The road in the vicinity of the Caribbean Cement Company was earlier blocked by taxi operators. It was subsequently cleared by the police.
 
Traffic in Linstead, St. Catherine has also been disrupted.

Owners of taxis and other public passenger vehicles are particularly incensed about reports that they will be liable for offences committed by drivers of their vehicles.
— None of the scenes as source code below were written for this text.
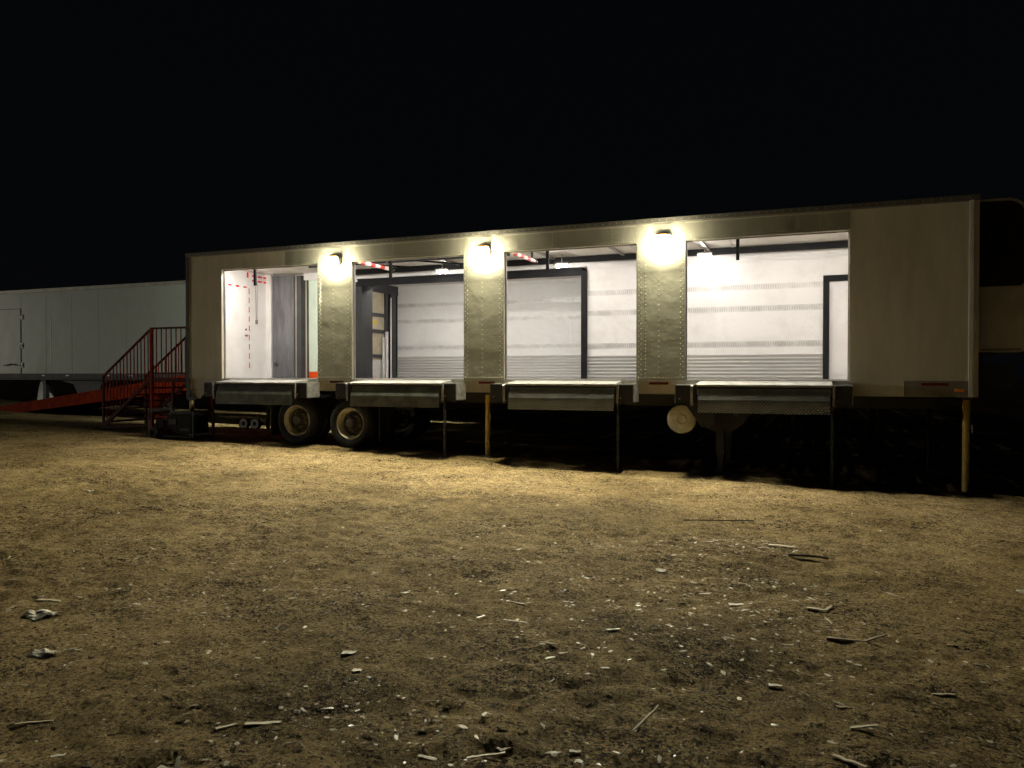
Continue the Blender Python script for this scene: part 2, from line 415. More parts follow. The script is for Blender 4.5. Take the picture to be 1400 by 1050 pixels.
# interior
f = MB().use('floor'); f.box(.05, 13.4, .061, 2.5, -.11, 0)
for (a, c) in OPEN: f.box(a+.001, c-.001, -.012, .0605, -.11, -.001)
for x in np.arange(.2, 2.45, .04): f.box(.06, 13.38, float(x), float(x)+.016, .0005, .006)
f.build('floor', None, A)
c = MB().use('ceil'); c.box(.05, 13.4, .061, 2.5, 2.5, 2.56)
for x in np.arange(.6, 13.2, .61): c.box(float(x), float(x)+.05, .062, 2.499, 2.488, 2.4995)
c.build('ceiling', None, A)
# rear end wall with a door outlined in tape
w = MB().use('white'); w.box(.0, .08, .07, 2.499, 0, 2.499)
w.use('red')
def dash_h(y0, y1, z, n, w_=.02, yw=.09):
    for k in range(n):
        y = y0+(y1-y0)*(k+.3)/n; w.box(.081, .083, y, y+yw, z-w_/2, z+w_/2)
dash_h(.55, 1.80, 2.13, 5, .034, .11)
for k in range(9):
    z = .24+k*.218; w.box(.081, .083, 1.79, 1.832, z, z+.13)
dash_h(1.86, 2.46, 2.42, 3, .045, .15); dash_h(1.86, 2.46, 2.31, 3, .045, .15)
w.box(.081, .083, 1.74, 1.80, 2.36, 2.49)
w.build('rear_wall', None, A)
dr = MB().use('white'); dr.box(.0815, .10, .85, 1.785, .02, 2.10)
drr = dr.build('interior_door', None, A, bevel=.004)
h = MB().use('trim'); h.cyl((.10, 1.68, 1.0), (.15, 1.68, 1.0), .022, 12); h.cyl((.145, 1.60, 1.0), (.145, 1.70, 1.0), .011, 8)
h.build('door_handle', None, drr)
h = MB().use('trim'); h.cyl((.10, 1.68, 1.14), (.118, 1.68, 1.14), .026, 12); h.build('lock_cylinder', None, drr)
cd = MB().use('trim'); cd.box(.0835, .10, 2.03, 2.10, 1.29, 1.39); cd.tube([(.09, 2.05, 1.39), (.09, 2.03, 2.3)], .006, 6); cd.tube([(.09, 2.08, 1.39), (.09, 2.09, 2.3)], .006, 6)
cd.build('wall_socket', None, A)
# far wall of opening one: white corner strip, grey steel door, frame, doorway to outside
w = MB().use('white'); w.box(.081, .22, 2.42, 2.56, 0, 2.499); w.box(1.9, 2.44, 2.5, 2.57, 0, 2.499); w.box(1.12, 1.899, 2.5, 2.57, 2.34, 2.499)
w.build('far_wall', None, A)
g = MB().use('greydoor'); g.box(.24, .88, 2.45, 2.51, .01, 2.47); gd = g.build('steel_door', None, A, bevel=.004, label='worn grey steel door panel')
g = MB().use('charcoal'); g.box(.885, .93, 2.42, 2.50, .01, 2.45); g.use('trim'); g.box(.935, .985, 2.42, 2.5, .01, 2.45); g.use('charcoal'); g.box(.99, 1.115, 2.40, 2.70, .01, 2.44)
g.build('door_jamb', None, A)
g = MB().use('charcoal'); g.box(.30, .36, 2.42, 2.449, .28, .38); g.box(.28, .42, 2.44, 2.449, .3, .34); g.build('latch', None, gd)
# wide black framed passage
fr = MB().use('seal')
fr.box(2.45, 2.60, 2.44, 2.78, .0, 2.22)
fr.box(2.60, 8.0, 2.44, 2.52, 2.125, 2.215)
fr.box(2.60, 8.0, 2.521, 2.9, 2.20, 2.30)
fr.box(8.0, 8.12, 2.44, 2.52, .0, 2.22); fr.box(8.0, 8.12, 2.521, 2.95, 0, 2.2)
fr.build('dock_seal', None, A)
dk = MB().use('black'); dk.box(2.602, 2.77, 2.45, 2.9, .005, 2.118); dk.build('seal_pad', None, A)
w = MB().use('white2'); w.box(2.441, 8.119, 2.5, 2.56, 2.301, 2.499); w.build('header_wall', None, A)
fl2 = MB().use('floor'); fl2.box(2.6, 8.0, 2.5, 2.94, -.05, -.004); fl2.build('bridge_plate', None, A)
tracked(A, 8.121, 12.59, 2.5, (1.75, 1.34, .67), 2.24, .48)
# right doorway
fr = MB().use('seal'); fr.box(12.591, 12.69, 2.43, 2.55, 0, 1.90); fr.box(12.691, 13.39, 2.43, 2.55, 1.80, 1.90)
fr.build('door_frame', None, A, label='black frame of the closed white door')
wd = MB().use('white'); wd.box(12.70, 13.38, 2.50, 2.56, .01, 1.795); wd.box(12.75, 13.02, 2.492, 2.4995, .08, 1.72); wd.build('interior_door', None, A)
w = MB().use('white'); w.box(12.591, 13.39, 2.5, 2.57, 1.901, 2.499); w.box(12.6, 13.39, 2.48, 2.4995, 2.23, 2.25)
w.build('far_wall', None, A)
w = MB().use('white'); w.box(13.40, 13.5, .061, 2.57, 0, 2.5); w.build('bulkhead', None, A)
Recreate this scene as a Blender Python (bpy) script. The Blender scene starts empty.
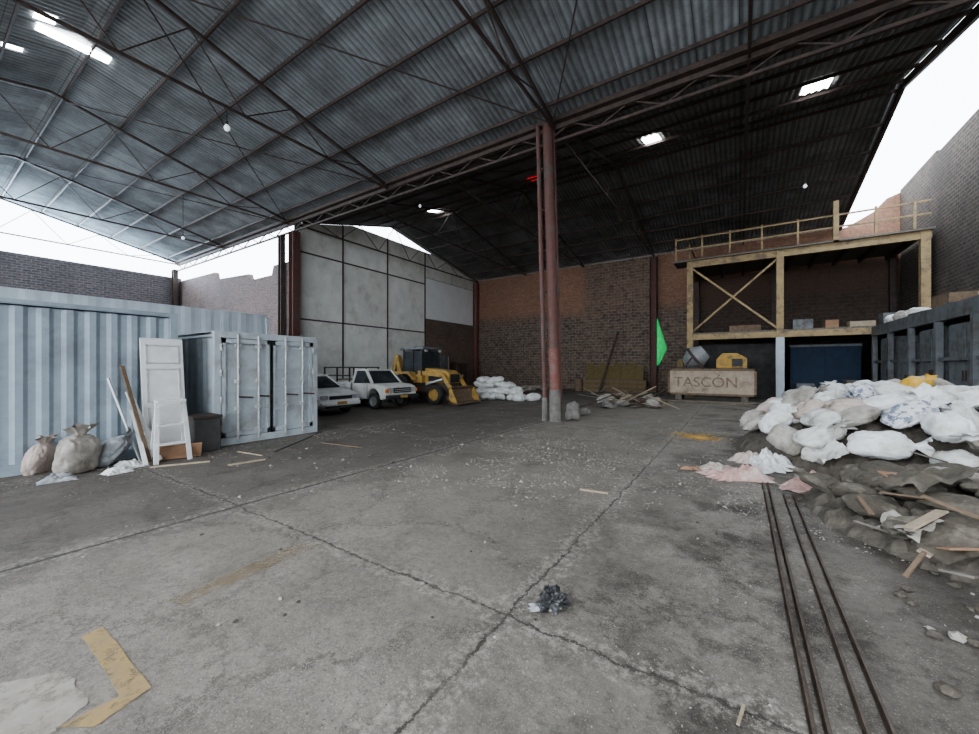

The bill, recently passed with many amendments in the House of Representatives, is scheduled to be taken up next by the Senate.

Opposition senators

Opposition Senators have served notice that they will raise a range of  concerns and questions which have arisen about the amended Road Traffic Bill when the Upper House meets on Friday.
 
Senator Donna Scott-Mottley, Leader of  Opposition Business in the Upper House, has declared that there are outstanding issues which must be settled before the Bill can go further.
 
The Senator, speaking Tuesday on RJR's Beyond the Headlines, said some of  the issues which have arisen in the amended bill are new and werre just presented to senators, so there was not enough time for them to be properly assessed.
 
She argued that opposition senators are not against the changes to be made, but are concerned that some of  the provisions may have unintended consequences for members of  the public.
 
The Opposition Senators will be standing firm on the issue on Friday, Scott Mottley affirmed.
 
"There will be robust debate, because we have a duty to protect the public," she said, referring to some taxis as "weapons of mass disruption," regarding the manner in which they are operated.
 
Nevertheless, care must be taken in the legislative process to avoid "unecessary consequences, or consequences which we have not anticipated and taken into account and planned for."
 
Regulations
 
One major question relates to the absence of regulations accompanying the bill, she said.
 
"The regulations can  in fact address concerns, and that is why, for good governance, it's more important to me that you actually see how it is intended to function," she stressed.
 
She also questioned whether passing on liability for infractions by taxi drivers to the owners of the vehicle will achieve the desired effect.
 
"My own experience is that after the driver has committed a number of infractions he simply walks off the driver and moves on to another job."
 
What is required, she said, is "a system which is effective in penalising those who break the law," an objective which, according to her, is not likely to be met in this measure.